There are of course other metrics to consider, such as defensive usage, zone entry and exit percentage and puck possession, but this experiment, we’re only looking at the offensive impact you could theoretically project from Byram once he makes it to the NHL. In other words, it’s an incomplete analysis, but hopefully it’s at least a fun way to provide a little insight into the offensive player Bowen Byram could become for Colorado.

Comparing Bowen Byram’s P/G to Similar Defensemen

Player Name Drafted Year League PPG D-1 Season PPG D+1 Season PPG NHL Arrival Season Career PPG in NHL
Player Name Drafted Year League PPG D-1 Season PPG D+1 Season PPG NHL Arrival Season Career PPG in NHL
Bowen Byram 4th Overall 2019 WHL 1.06 ppg 1.04 ppg N/A N/A
Ivan Provorov 7th Overall 2015 WHL 1.02 ppg 1.18 ppg .37 ppg .42 ppg
Aaron Ekblad 1st Overall 2014 OHL .91 ppg N/A (NHL Arrival) .48 ppg .46 ppg
Haydn Fleury 7th Overall 2014 WHL .66 ppg .44 ppg .12 ppg .17 ppg
Seth Jones 4th Overall 2013 WHL .92 ppg N/A (NHL Arrival) .32 ppg .49 ppg
Darnell Nurse 7th Overall 2013 OHL .60 ppg .78 ppg .14 ppg .35 ppg
Ryan Murray 2nd Overall 2012 WHL .67 ppg .77 ppg .32 ppg .32 ppg
Griffin Reinhart 4th Overall 2012 WHL .62 ppg .49 ppg N/A Only Played 37 Career NHL Games
Morgan Reilly 5th Overall 2012 WHL 1 ppg .9 ppg .36 ppg .52 ppg
Matt Dumba 7th Overall 2012 WHL .82 ppg .67 ppg .28 ppg .42 ppg
Derrick Pouliot 8th Overall 2012 WHL .82 ppg 1.02 ppg .21 ppg NHL Depth Defensemen/Career AHLer
Slater Koekkoek 10th Overall 2012 OHL .69 ppg .45 ppg .14 ppg .19 ppg
Dougie Hamilton 9th Overall 2011 OHL .87 ppg 1.44 ppg .38 ppg .54 ppg
Erik Dudbranson 3rd Overall 2010 OHL .56 ppg .77 ppg .11 ppg .14 ppg
Dylan McIlrath 10th Overall 2010 WHL .37 ppg .37 ppg .12 ppg Career AHL defenseman
All stats compiled from and

Looking at this list, a few things stand out:

  • There are some big names on the list. Players like Dougie Hamilton, Morgan Rielly and Seth Jones have solidified their roles as elite top-2 defensemen that can play in all situations while impacting the game at a high level offensively.
  • Considering where they were drafted, there are also some complete duds on the list. Derrick Pouliot, Dylan McIlrath and Griffin Reinhart probably stand out the most, but there are some other players that just never quite cut the rug the way they were projected to.
  • Byram’s ppg totals in his D-1 and D+1 seasons stand out in particular. He’s been a top-of-the-line defensemen in the WHL the last 2 years, and compared to other top-10 defensemen draft picks over the course of five years, his numbers are pretty astounding.
  • Making the jump from junior to the NHL is hard. The ppg totals reflect this difficult transition, and the old adage is that defensemen take longer to develop than their peers who play the ice surface deeper in the offensive zone. However, there are some encouraging signs as well, as most of these defensemen have respectable numbers offensively over their careers in the NHL so far.
  • It’s unreasonable to expect high-quality offensive output, on par with Cale Makar and Quinn Hughes, from Byram. That really drives home the point of how incredible Makar and Hughes were in their rookie seasons—unheard of, really.

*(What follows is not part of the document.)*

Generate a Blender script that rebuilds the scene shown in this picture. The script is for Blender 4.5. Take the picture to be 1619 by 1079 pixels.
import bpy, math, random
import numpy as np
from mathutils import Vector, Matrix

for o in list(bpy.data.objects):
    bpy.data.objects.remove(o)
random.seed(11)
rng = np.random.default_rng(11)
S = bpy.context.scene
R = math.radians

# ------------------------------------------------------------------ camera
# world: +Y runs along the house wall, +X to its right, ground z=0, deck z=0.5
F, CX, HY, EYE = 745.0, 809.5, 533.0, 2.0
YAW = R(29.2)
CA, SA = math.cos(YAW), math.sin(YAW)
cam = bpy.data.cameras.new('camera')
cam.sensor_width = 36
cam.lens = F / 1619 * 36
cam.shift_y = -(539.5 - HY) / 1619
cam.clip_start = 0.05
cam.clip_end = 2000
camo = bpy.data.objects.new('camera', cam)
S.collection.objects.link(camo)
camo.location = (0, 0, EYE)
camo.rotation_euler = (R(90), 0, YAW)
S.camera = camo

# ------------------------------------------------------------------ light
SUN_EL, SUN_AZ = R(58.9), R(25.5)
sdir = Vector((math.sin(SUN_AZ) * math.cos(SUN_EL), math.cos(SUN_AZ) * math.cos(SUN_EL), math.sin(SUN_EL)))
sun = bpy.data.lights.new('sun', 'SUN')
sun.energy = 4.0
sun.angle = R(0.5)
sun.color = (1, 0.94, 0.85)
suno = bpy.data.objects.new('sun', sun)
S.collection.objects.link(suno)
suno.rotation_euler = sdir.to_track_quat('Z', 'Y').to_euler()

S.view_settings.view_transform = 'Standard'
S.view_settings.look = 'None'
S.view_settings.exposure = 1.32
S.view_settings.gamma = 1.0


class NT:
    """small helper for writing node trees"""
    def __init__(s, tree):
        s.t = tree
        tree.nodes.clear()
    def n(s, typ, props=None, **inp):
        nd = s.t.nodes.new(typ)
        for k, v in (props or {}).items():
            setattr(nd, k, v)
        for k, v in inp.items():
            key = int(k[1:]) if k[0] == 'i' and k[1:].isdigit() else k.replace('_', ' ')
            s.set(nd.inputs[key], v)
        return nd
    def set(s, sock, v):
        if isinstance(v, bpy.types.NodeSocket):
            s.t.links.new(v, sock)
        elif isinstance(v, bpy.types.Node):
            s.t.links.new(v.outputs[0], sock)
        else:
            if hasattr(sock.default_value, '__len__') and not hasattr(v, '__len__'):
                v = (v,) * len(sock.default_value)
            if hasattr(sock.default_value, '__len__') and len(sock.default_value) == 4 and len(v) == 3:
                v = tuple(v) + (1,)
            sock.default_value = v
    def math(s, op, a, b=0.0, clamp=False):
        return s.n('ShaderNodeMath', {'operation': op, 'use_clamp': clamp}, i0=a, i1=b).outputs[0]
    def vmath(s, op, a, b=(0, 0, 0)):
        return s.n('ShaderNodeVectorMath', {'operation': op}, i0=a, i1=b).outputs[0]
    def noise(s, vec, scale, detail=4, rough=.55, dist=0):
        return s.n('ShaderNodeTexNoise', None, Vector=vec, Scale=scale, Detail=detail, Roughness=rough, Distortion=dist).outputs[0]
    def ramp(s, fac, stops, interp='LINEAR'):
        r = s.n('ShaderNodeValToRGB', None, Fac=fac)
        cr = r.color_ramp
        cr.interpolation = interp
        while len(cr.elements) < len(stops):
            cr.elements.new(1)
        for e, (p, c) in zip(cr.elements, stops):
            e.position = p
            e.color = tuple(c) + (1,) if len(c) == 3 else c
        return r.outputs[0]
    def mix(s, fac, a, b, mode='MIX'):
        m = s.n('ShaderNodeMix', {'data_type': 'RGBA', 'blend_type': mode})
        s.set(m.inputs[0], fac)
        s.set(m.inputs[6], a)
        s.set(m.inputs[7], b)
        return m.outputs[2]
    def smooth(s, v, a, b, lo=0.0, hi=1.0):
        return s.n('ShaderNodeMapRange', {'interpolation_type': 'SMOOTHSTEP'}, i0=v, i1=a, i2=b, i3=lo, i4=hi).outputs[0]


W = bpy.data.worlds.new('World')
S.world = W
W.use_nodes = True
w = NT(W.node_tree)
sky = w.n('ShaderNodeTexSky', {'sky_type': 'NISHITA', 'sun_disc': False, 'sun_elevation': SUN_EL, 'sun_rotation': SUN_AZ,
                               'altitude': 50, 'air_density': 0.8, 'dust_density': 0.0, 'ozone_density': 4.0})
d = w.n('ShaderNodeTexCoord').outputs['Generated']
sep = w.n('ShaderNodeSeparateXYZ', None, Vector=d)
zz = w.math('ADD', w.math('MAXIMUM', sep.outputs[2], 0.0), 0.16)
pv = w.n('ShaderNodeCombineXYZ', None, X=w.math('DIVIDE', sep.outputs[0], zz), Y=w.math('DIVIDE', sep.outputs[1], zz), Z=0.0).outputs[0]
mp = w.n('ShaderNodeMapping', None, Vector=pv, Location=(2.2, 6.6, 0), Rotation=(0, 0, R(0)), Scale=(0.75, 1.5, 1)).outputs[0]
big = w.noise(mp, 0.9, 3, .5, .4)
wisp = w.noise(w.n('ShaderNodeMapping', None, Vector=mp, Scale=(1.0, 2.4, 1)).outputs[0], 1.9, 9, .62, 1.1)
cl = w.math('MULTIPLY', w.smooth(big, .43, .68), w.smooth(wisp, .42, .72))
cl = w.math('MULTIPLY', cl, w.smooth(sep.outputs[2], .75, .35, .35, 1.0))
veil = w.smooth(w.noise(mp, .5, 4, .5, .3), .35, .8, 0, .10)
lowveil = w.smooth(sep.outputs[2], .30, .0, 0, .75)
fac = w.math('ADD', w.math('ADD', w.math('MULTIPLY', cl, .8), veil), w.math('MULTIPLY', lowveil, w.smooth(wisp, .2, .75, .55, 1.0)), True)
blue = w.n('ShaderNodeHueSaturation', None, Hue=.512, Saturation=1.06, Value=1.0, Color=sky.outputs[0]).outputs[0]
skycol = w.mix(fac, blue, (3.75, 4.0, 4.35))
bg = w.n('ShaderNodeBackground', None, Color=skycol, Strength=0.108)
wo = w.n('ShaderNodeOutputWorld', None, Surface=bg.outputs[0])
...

Essentially, Byram’s numbers show he is offensively talented at an elite level. Even on a Vancouver Giants team that was going through somewhat of a rebuild this year, his numbers were still top of the line. He also proved at the WJC that he can impact the game defensively and be a force at that end of the ice.

Where Do We Go From Here?

Clearly, the Avalanche organization doesn’t feel Byram is ready for the NHL. It just signed Devon Toews to a 4-year deal, and its left and right sides are locked up for next season. Even if Erik Johnson isn’t ready to go at the start of the year, Conor Timmins is waiting in the wings.

Barring an unforeseen trade of Johnson or Ian Cole, it’s likely Byram is sent back to the WHL for 2020-21. There are reports he could head to Sweden for the season to face better competition, but nothing has been decided yet.

The fact of the matter is: Byram is a cut above the rest of the players in the WHL. He’s playing hockey with kids. Is another year in the WHL really best for his development? Probably not. However, players like Connor McDavid and the recently drafted Alexis Lafreniere dominated their respective leagues for three straight years before being drafted and making the jump to the NHL, so is another year in the WHL going to cripple Byram’s development? No.

The reality is, the Avalanche are in win-now mode. The team has doubled-down on that directive with Brandon Saad and Toews, and is doing its best to maximize the final year of Gabriel Landeskog’s and Makar’s cheap contracts while also building value around Nathan MacKinnon’s absurd discount. The Avalanche doesn’t need to take a risk on Byram and can afford to give him one more year of development, regardless of where it takes place.

The good news is that projections show Byram is likely to have a significant impact on the NHL roster from the start, even if his role is somewhat diminished by players like Makar, Toews and Samuel Girard.